Quantcast

Behind the Lines: The data on climate and campaigns

Published November 5, 2012 8:05 am

This is an archived article that was published on sltrib.com in 2012, and information in the article may be outdated. It is provided only for personal research purposes and may not be reprinted.

Lambson: I am convinced that there is climate change as a result of the activities of our species. The questions are how serious it is and what to do about it.

Bagley: As a sop to my critics I will acknowledge that one super-massive hurricane does not prove global warming. However, I am getting Halloween tomatoes from my garden, which seems a bit unusual In my experience. I'm all in favor of sun-ripened tomatoes in the Salt Lake Valley until Thanksgiving, but not if that also means catastrophic mega storms or summer heat waves scorching farmer's crops. In other words, the situation seems pretty serious to me.
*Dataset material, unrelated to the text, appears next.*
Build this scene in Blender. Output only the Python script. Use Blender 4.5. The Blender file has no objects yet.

Lambson: Of course one storm does not a trend make. I am no geologist, but my understanding is that climate change is about small increases in the overall temperatures on the planet. That the average temperature has been rising since the dawn of the industrial revolution seems indisputable. However, so have government welfare programs, labor laws and hemlines, and no one believes that they are responsible for hurricanes. Proper inference from statistics is tricky business in the best of circumstances; it is even more difficult when politicians get involved.

Bagley: Just because NOAA (National Oceanic and Atmospheric Administration) and FEMA weren't around in the Thomas Jefferson administration, one can argue they are exercising the proper role of government in protecting the lives and property of Americans and should be kept around. Even dim-witted politicians can infer from the data and dead bodies that knowing the path of a hurricane ahead of time is in the national interest.
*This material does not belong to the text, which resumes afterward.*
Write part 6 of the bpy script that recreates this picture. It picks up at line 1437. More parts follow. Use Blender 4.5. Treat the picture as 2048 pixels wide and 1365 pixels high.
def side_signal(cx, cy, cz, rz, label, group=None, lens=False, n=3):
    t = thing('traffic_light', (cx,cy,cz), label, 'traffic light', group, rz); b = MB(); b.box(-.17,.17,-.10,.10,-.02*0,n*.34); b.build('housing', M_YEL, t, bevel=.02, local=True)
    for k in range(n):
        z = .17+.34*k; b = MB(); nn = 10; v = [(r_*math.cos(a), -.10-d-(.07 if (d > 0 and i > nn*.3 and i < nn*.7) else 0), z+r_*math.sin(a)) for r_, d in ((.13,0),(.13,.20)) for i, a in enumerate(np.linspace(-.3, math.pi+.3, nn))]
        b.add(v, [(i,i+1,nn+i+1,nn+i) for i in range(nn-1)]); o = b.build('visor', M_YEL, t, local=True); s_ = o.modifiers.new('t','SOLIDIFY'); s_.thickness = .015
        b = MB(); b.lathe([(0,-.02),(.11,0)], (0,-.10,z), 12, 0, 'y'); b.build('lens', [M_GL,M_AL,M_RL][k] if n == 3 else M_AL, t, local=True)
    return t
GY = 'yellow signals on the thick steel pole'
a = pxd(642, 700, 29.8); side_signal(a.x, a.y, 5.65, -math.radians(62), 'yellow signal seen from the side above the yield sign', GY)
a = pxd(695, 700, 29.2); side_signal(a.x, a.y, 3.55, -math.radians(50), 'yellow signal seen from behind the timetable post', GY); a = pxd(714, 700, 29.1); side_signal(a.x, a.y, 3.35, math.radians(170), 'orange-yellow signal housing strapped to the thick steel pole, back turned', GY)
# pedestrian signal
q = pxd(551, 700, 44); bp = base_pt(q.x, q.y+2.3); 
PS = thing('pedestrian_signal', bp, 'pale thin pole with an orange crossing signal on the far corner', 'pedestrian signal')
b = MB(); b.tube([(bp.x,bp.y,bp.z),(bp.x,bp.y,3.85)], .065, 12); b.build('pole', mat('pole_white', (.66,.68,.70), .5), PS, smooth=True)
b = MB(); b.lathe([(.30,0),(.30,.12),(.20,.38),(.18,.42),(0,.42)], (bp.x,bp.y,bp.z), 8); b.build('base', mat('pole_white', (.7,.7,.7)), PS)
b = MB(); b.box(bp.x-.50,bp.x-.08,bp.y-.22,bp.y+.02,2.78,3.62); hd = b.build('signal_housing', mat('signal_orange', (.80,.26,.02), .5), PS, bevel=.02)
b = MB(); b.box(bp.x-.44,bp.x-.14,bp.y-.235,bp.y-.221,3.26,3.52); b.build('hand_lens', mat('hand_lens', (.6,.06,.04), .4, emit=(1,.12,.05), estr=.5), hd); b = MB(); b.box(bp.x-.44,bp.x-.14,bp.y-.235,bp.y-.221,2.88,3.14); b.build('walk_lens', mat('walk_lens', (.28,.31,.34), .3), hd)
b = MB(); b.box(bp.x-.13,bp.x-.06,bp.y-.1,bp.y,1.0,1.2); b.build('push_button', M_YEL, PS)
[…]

But back to extreme weather events. Because I am a nerd, climate science has been an interest of mine long before it was politicized. All I can say is, the general projections made decades ago have been accurate. We are getting warmer and the seas are rising. Having read Gerald Diamond's "Collapse", which examines the track record of human culture when confronted with environmental crises, I am pessimistic that we will handle our current crisis intelligently.
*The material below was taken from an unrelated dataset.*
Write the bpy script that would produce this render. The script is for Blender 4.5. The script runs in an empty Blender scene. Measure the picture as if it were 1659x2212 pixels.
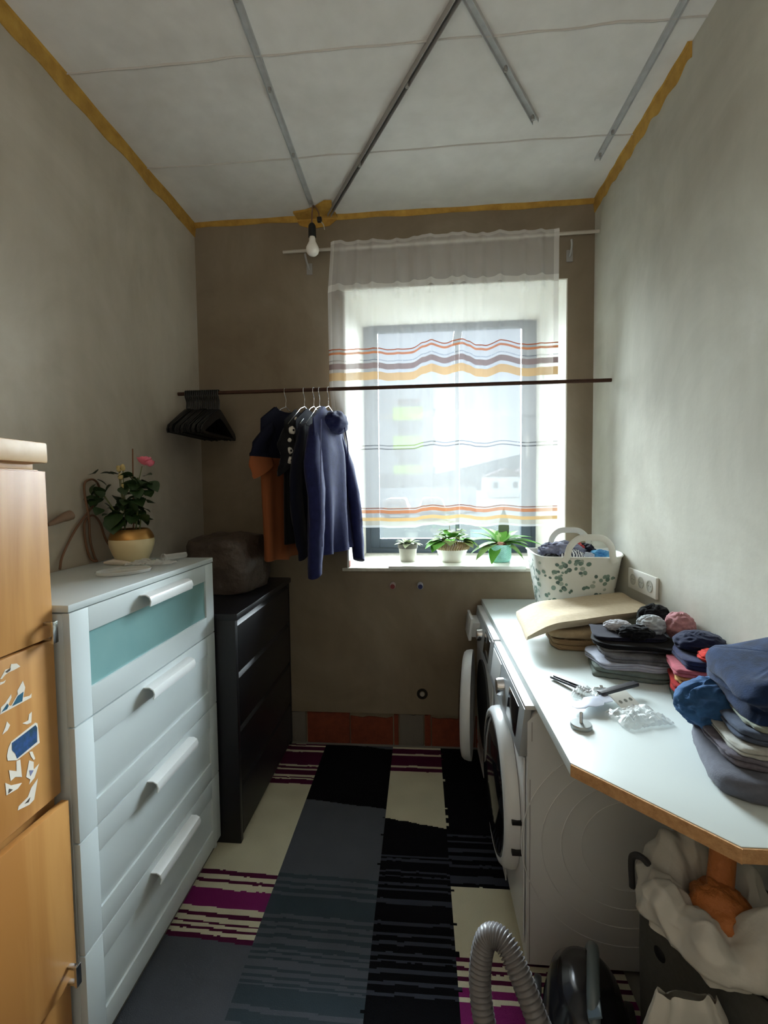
import bpy, bmesh, math, random
from math import sin, cos, pi, radians
from mathutils import Vector, Matrix, noise
random.seed(7)
S = bpy.context.scene
C = S.collection

# ------------------------------------------------------------------ camera
F, YAW, PITCH, ROLL, CAMH = 996.5, .0809, .0511, .012, 1.516
fw = Vector((-sin(YAW)*cos(PITCH), cos(YAW)*cos(PITCH), -sin(PITCH)))
rt = Vector((cos(YAW), sin(YAW), 0)); up = rt.cross(fw)
r2 = rt*cos(ROLL) - up*sin(ROLL); u2 = up*cos(ROLL) + rt*sin(ROLL)
cam = bpy.data.cameras.new('camera'); co = bpy.data.objects.new('camera', cam); C.objects.link(co)
cam.sensor_fit = 'HORIZONTAL'; cam.sensor_width = 36; cam.lens = F/1659*36; cam.clip_start = .02; cam.clip_end = 2000
co.matrix_world = Matrix(((r2.x, u2.x, -fw.x, 0), (r2.y, u2.y, -fw.y, 0), (r2.z, u2.z, -fw.z, CAMH), (0, 0, 0, 1)))
S.camera = co
# ------------------------------------------------------------------ sky, sun, exposure
W = bpy.data.worlds.new('overcast_sky'); S.world = W; W.use_nodes = True
wn = W.node_tree.nodes; wl = W.node_tree.links
bg = wn['Background']; bg.inputs[1].default_value = 0.75
tcw = wn.new('ShaderNodeTexCoord'); nzw = wn.new('ShaderNodeTexNoise'); nzw.inputs['Scale'].default_value = 2.2; nzw.inputs['Detail'].default_value = 5
crw = wn.new('ShaderNodeValToRGB'); crw.color_ramp.elements[0].position = .38; crw.color_ramp.elements[0].color = (.60, .74, .95, 1)
crw.color_ramp.elements[1].position = .62; crw.color_ramp.elements[1].color = (.88, .94, 1, 1)
wl.new(tcw.outputs['Generated'], nzw.inputs['Vector']); wl.new(nzw.outputs['Fac'], crw.inputs['Fac']); wl.new(crw.outputs['Color'], bg.inputs[0])
sun = bpy.data.lights.new('sun', 'SUN'); sun.energy = 100.0; sun.angle = radians(75); sun.color = (.85, .945, 1.0)
so = bpy.data.objects.new('sun', sun); C.objects.link(so); so.location = (3, 12, 8)
so.rotation_euler = Vector((-.22, -1, -.42)).to_track_quat('-Z', 'Y').to_euler()
por = bpy.data.lights.new('window_portal', 'AREA'); por.shape = 'RECTANGLE'; por.size = 1.3; por.size_y = 1.7; por.cycles.is_portal = True
po = bpy.data.objects.new('window_portal', por); C.objects.link(po); po.location = (.19, 3.45, 1.87); po.rotation_euler = (radians(-90), 0, 0)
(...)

Lambson: Not handling the crisis can mean either hysterical overreaction or complacent negligence. I am not sure we know enough to formulate the right policies. Do we really want to tell poverty-stricken countries to slow their economic development on the basis of our current knowledge? On the other hand, if we wait until we understand the situation will it be too late to act? I submit that we just don't know.

Bagley: It may already be too late to put the brakes on. We're certainly due to find out. In the meantime, there are other statistics and data points which are being hotly debated; the presidential polls. Democrats and Republicans each seem to have their own math that suggest wildly different outcomes. We're writing this on Friday, but since it won't be posted until Monday, I'll hazard a guess on "tomorrow's" election based on nothing more than my TGIF gut feeling. I think Obama wins the popular vote 51.7% and tallies 318 electoral votes.

Lambson: I expect the popular vote to be at least that close and perhaps even slightly in Romney's favor. I expect the electoral college to be closer, but I think Obama will win. Happy election returns viewing!